FOR IMMEDIATE RELEASE                                Phillip J. Penn
      January 16, 2003                               Investor Relations
                                                     (860) 973-2126

                                                     Stephen J. McKelvey
                                                     Corporate Communications
                                                     (860) 973-2132


     BRISTOL, CONNECTICUT, JANUARY 16, 2003---Barnes Group Inc. (NYSE: B)
today announced that it has signed a definitive agreement to acquire Kar
Products of Des Plaines, Illinois, a leading full service distributor of
maintenance, repair and operating (MRO) supplies to industrial, construction,
transportation and other markets.

     The acquisition is expected to close in the first quarter of 2003 and
will add more than $120 million in annual sales to Barnes Group Inc.'s Barnes
Distribution unit.  Terms of the agreement were not disclosed.  Purchase
consideration will include a combination of cash and Barnes Group Inc. common

     "Kar Products is an excellent strategic fit with our existing Barnes
Distribution operation, providing us with an organization that, like Barnes
Distribution, is highly service-oriented and that expands our geographic and
product line reach," said Edmund M. Carpenter, President and Chief Executive
Officer.  "Kar Products adds to Barnes Distribution a diversified customer
base in all 50 states, Puerto Rico, and Canada, further enhancing our
leadership position within the MRO market and reinforcing our international
presence.  As with the 2000 acquisition of Curtis Industries, we expect to
achieve cost savings and other synergies through headquarters and
infrastructure consolidation in this acquisition.  We anticipate that the
acquisition will be accretive within the first year."

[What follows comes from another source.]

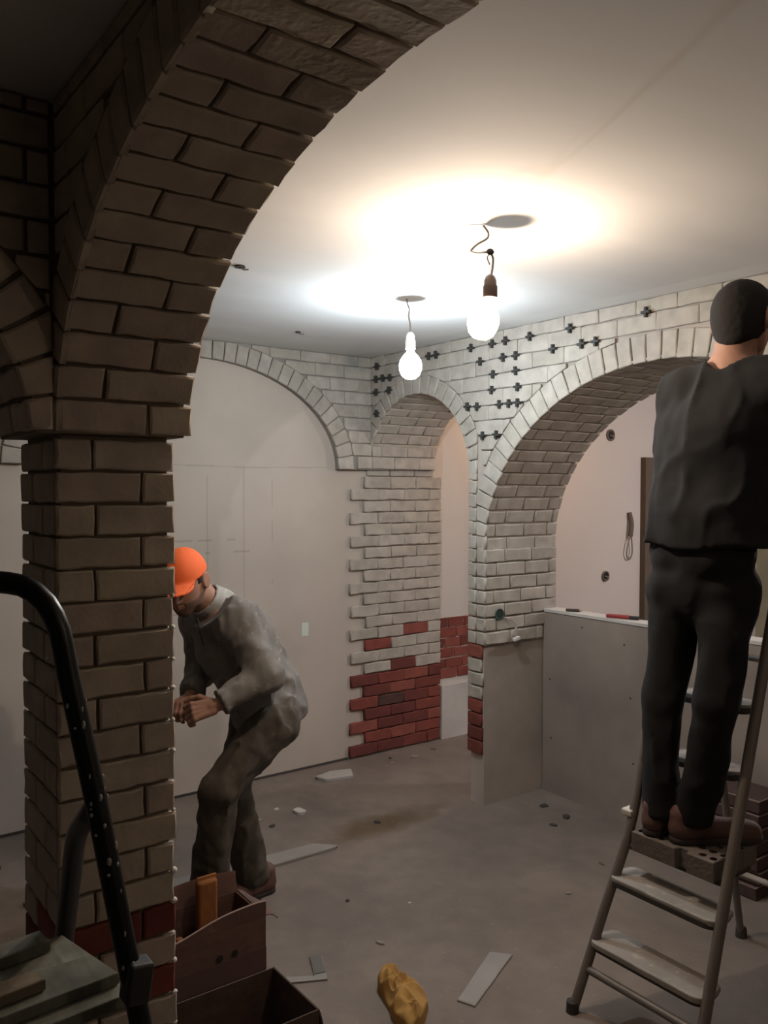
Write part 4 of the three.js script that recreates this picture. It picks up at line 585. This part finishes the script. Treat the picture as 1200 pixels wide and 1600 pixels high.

     "The combination of Barnes Distribution and Kar Products will provide us
with an unmatched sales organization in the North American MRO market,
creating a top 20 industrial distribution company with total North American
sales of more than $350 million," said Keith Drewett, President, Barnes
Distribution.  "The combined sales and service organization will have a
direct field sales force of more than 1,600 professionals, allowing us to
further enhance our ability to service national, regional and local customers
rapidly in virtually every zip code in North America."

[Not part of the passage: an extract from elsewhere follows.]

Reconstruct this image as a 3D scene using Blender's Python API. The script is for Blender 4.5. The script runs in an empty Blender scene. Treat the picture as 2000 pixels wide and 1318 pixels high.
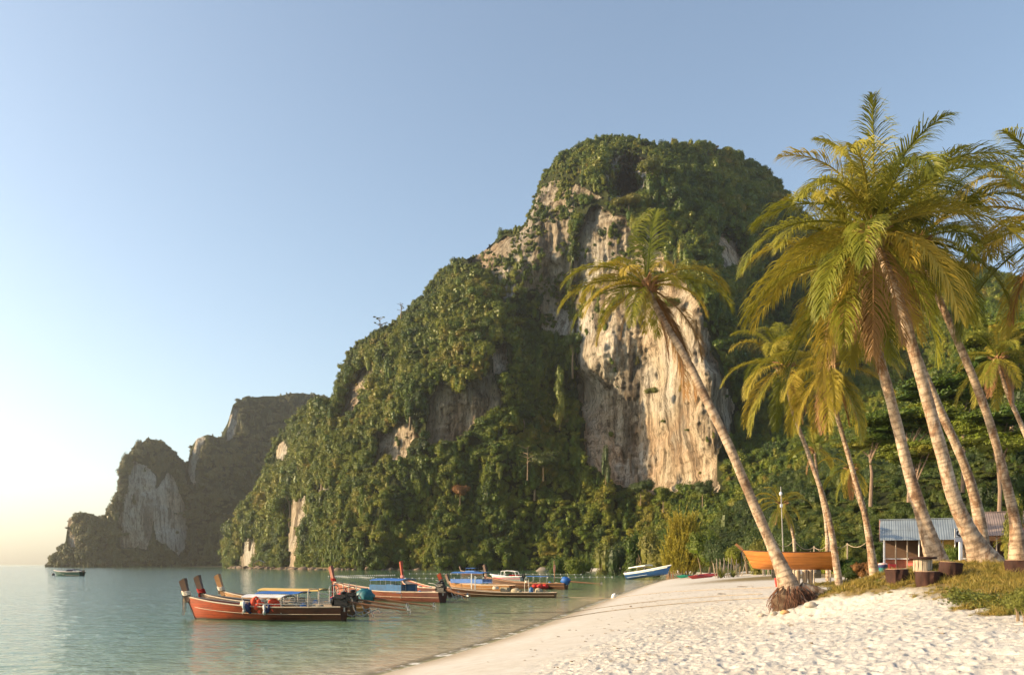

                                    - 3 -

     "This is now the eighth acquisition that Barnes Group has undertaken
since late 1999, and the third acquisition for our Barnes Distribution unit.
We are very pleased with the successful integration of the Bowman, Mechanics
Choice, Curtis and Raymond brands into Barnes Distribution over the past two
years. We will continue to identify acquisition opportunities that complement
and expand our company and that will help create shareholder value over the
long term," concluded Carpenter.

     Barnes Group Inc. ( is a diversified
international manufacturer of precision metal parts and distributor of
industrial supplies, serving a wide range of markets and customers.  Founded
in 1857 and headquartered in Bristol, Connecticut, Barnes Group consists of
three businesses with 2001 sales of $769 million: Associated Spring, one of
the world's largest manufacturers of precision mechanical and nitrogen gas
springs; Barnes Aerospace, a manufacturer and repairer of highly engineered
assemblies and products for commercial and military aircraft engines and
airframes, and for land-based industrial gas turbines; and Barnes
Distribution, a full service international distributor of maintenance, repair
and operating supplies.  Over 5,200 dedicated employees at more than 50
locations worldwide contribute to Barnes Group Inc.'s success.

     This release may contain certain forward-looking statements as defined
in the Private Securities Litigation Reform Act of 1995.  These forward-
looking statements are subject to risks and uncertainties that may cause
actual results to differ materially from those contained in the statements.
Investors are encouraged to consider these risks and uncertainties as
described within the Company's periodic filings with the Securities and
Exchange Commission, including the following: the ability of the parties to
conclude the agreed transaction; the ability of the Company to integrate
newly acquired businesses and to realize acquisition synergies on schedule;
changes in market demand for the types of products and services produced and
sold by Barnes Group; the Company's success in identifying, and attracting
customers in, new markets; the Company's ability to develop new and enhanced
products to meet customers' needs timely; the effectiveness of the Company's
marketing and sales programs; changes in economic and political conditions,
worldwide and in the locations where the Company does business; interest and
foreign exchange rate fluctuations; and regulatory changes.